----- Given entries -----

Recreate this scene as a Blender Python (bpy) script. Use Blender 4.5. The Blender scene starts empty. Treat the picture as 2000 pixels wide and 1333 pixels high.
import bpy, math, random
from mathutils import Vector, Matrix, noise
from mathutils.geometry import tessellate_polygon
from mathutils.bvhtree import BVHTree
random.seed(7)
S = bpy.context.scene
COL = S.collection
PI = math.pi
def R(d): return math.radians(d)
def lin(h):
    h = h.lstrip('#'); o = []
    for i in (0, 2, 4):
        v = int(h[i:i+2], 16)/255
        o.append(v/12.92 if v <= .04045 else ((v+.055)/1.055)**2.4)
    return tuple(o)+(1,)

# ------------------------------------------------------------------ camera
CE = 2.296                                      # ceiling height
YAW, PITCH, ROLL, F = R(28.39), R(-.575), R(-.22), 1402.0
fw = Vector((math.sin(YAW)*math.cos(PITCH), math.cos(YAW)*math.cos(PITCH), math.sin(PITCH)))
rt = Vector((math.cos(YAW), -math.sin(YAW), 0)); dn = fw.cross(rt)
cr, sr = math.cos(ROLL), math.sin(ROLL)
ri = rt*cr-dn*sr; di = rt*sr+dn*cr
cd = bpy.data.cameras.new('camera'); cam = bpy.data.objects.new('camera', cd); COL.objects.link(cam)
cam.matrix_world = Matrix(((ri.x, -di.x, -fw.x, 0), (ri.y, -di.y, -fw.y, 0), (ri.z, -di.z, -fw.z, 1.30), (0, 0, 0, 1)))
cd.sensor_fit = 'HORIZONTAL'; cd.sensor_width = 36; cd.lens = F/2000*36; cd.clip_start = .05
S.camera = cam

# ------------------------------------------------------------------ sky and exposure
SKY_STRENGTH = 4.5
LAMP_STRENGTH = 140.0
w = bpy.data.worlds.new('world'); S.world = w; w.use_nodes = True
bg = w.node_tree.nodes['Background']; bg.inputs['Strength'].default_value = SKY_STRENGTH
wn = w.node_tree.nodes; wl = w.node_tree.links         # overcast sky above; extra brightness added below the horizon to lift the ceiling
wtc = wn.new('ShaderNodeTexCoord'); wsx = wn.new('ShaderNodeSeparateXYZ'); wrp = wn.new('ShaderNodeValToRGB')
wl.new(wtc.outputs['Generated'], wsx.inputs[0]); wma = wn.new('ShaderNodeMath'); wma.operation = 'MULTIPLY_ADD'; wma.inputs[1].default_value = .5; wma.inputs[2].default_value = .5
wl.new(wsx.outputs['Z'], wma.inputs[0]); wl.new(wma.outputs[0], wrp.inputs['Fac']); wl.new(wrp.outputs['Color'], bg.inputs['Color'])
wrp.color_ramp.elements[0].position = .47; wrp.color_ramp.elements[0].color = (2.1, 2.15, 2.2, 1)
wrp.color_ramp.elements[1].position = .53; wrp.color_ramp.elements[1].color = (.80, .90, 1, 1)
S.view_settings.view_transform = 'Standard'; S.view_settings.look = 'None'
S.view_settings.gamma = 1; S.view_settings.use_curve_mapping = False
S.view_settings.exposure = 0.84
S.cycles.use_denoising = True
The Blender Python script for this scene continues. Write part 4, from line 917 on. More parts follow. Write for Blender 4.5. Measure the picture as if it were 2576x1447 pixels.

-----

Short task ▸ Only a number is wanted: how many lines contain "scene"?

Solution to this exercise ▸ 3